Famine and pestilence are two of the Four Horsemen; war and conquest are the other two. Already, resource wars have begun, and they are likely to ratchet up in the near future. The so-called bipartisan Iraqi study group concluded that Operation Iraqi Freedom was conducted in pursuit of black gold. In fact, just to make the acronym transparent, the invasion should have been called Operation Iraqi Liberty.

Regardless of the name of the invasion, it truly was “mission accomplished” for George W. Bush: We ensured ourselves a spot at the OPEC table, while also piratizing … er, I guess I’m supposed to call that privatizing … the oil fields of Iraq for American companies. Although the Oilman in the Oval Office correctly pointed out, in his 2006 State of the Union Address, “America is addicted to oil,” his solution is absurd. Rather than stressing conservation, as a conservative might do, his goal is to find more oil by any means necessary. ‘Cause that’s the way to deal with addiction: find more substance for the addict.

I fear Oil War III is just getting started.

And conquest? That’s just another name for war, albeit without a fight from the vanquished. We’ve done that throughout our history, as have many other nations. I’ve no doubt we’ll continue.
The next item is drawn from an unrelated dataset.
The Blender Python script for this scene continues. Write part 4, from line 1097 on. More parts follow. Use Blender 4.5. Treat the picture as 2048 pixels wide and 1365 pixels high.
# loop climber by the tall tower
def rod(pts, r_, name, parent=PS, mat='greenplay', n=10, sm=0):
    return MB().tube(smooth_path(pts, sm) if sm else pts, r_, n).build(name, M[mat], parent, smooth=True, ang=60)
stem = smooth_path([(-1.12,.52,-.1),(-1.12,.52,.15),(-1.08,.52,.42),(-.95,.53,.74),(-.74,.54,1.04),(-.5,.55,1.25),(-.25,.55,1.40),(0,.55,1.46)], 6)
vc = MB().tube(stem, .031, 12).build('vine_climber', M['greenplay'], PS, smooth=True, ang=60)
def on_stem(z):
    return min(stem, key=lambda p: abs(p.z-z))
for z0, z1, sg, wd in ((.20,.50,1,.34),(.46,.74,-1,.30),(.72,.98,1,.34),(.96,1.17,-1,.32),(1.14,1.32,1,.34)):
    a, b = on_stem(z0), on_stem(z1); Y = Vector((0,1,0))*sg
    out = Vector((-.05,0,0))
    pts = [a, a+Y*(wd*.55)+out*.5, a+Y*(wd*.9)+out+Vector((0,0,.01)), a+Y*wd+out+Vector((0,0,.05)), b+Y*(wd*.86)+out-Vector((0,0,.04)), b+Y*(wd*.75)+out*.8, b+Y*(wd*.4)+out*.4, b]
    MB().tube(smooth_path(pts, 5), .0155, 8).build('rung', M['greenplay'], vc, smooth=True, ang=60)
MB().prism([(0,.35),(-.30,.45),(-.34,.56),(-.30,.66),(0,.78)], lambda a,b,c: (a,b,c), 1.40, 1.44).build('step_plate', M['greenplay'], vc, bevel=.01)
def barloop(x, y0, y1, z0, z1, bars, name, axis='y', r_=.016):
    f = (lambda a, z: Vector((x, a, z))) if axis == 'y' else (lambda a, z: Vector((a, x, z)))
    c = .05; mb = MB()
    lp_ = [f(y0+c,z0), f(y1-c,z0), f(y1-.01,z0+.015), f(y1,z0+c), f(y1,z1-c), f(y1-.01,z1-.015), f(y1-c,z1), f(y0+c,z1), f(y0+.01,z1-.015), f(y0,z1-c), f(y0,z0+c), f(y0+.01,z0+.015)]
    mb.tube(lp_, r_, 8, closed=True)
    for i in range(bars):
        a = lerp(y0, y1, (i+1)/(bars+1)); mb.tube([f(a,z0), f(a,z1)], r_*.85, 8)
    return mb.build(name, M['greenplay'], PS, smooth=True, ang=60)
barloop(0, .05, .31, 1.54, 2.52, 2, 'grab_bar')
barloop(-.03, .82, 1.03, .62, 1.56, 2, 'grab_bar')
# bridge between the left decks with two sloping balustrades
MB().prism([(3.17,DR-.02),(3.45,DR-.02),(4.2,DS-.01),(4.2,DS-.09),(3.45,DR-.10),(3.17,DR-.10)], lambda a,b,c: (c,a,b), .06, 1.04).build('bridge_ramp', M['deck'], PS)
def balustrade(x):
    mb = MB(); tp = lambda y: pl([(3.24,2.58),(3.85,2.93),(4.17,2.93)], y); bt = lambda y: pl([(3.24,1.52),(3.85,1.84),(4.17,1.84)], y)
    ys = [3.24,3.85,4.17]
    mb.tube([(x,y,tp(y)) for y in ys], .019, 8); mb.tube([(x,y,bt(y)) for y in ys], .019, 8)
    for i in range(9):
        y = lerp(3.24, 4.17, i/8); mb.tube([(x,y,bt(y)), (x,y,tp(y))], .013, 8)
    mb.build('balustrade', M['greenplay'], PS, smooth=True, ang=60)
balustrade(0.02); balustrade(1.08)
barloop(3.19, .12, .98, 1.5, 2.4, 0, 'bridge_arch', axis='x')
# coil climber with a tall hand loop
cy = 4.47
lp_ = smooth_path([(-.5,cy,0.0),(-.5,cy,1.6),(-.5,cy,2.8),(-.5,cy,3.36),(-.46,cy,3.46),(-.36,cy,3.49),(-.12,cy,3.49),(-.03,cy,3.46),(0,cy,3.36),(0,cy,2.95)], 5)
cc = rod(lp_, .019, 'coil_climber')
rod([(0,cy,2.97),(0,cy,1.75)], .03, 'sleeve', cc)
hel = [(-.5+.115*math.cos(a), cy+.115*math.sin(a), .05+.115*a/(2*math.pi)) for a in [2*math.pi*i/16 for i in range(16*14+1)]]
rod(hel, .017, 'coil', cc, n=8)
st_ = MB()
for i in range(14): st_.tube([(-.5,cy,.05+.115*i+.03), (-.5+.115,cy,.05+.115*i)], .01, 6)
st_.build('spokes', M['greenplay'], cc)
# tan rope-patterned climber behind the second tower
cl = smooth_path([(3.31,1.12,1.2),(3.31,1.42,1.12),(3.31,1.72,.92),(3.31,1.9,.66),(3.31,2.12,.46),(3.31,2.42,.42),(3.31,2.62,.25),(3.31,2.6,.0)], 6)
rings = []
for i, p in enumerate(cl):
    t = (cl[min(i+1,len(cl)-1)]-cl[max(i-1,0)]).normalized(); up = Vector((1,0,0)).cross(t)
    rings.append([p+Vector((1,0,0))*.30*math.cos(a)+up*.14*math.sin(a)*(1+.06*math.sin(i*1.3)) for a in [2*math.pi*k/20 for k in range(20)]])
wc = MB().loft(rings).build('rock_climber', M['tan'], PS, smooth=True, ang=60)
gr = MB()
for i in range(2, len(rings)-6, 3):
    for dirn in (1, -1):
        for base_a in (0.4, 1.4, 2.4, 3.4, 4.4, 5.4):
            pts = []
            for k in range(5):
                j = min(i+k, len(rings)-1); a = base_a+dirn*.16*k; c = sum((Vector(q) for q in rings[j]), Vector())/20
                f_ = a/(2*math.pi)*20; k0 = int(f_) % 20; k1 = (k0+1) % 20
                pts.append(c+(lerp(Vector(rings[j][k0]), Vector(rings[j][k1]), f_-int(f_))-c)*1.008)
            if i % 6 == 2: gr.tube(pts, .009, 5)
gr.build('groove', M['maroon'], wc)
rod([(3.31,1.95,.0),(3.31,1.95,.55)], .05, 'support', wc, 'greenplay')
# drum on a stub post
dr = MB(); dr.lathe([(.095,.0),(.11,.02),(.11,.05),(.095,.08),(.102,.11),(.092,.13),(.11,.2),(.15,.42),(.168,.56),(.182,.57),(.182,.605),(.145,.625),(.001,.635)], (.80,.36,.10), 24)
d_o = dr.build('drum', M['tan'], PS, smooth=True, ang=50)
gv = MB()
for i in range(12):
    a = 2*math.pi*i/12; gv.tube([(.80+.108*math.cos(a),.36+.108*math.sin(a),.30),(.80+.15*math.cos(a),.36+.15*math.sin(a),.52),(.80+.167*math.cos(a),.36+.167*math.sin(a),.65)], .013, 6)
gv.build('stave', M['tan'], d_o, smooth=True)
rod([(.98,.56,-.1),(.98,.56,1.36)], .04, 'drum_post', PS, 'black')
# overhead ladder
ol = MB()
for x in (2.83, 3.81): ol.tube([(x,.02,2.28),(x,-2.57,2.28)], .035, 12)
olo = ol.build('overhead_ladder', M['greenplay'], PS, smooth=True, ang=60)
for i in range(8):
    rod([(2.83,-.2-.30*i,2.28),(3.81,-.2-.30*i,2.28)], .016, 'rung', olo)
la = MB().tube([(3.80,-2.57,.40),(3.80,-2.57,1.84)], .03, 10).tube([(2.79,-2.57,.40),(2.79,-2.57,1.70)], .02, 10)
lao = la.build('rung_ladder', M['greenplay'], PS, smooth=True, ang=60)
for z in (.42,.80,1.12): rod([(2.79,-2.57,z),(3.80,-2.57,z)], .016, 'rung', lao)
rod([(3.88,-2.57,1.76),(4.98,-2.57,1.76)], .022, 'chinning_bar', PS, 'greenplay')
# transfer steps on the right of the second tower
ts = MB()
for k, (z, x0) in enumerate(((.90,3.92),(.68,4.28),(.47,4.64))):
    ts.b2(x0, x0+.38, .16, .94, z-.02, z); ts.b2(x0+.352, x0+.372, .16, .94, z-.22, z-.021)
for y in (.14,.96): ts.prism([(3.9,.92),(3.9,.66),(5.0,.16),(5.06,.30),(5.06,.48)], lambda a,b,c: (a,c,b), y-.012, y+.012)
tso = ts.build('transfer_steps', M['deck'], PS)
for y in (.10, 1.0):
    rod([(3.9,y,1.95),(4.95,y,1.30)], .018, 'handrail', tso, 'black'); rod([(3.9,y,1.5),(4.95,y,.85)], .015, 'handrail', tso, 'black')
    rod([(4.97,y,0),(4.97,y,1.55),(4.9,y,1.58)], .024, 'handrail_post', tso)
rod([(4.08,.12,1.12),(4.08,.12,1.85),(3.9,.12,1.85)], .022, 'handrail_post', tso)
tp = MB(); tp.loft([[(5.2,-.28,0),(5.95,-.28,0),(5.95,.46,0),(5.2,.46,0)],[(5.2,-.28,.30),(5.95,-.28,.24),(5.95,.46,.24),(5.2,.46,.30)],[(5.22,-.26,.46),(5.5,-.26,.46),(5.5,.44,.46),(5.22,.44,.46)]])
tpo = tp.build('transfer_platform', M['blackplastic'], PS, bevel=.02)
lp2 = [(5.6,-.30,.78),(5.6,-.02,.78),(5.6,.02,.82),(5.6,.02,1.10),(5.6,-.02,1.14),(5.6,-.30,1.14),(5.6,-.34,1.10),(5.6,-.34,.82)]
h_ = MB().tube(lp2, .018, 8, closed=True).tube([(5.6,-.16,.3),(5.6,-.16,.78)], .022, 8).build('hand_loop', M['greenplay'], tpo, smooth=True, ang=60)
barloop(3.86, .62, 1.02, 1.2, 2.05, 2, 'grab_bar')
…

The Four Horsemen are lurking in the background, obscured by the never-ending, irrelevant chatter of the corporate media. Here’s my impression of Fox News: blah blah blah Britney Spears blah blah blah Threat Level Orange blah blah blah Paris Hilton blah blah blah … Fox News: the only national news source without a liberal bias. The corporate media’s weapons of mass distraction notwithstanding, soon enough the Four Horsemen will be riding tall enough for everyone to see. Population-scale rules from two millennia ago will re-assert themselves.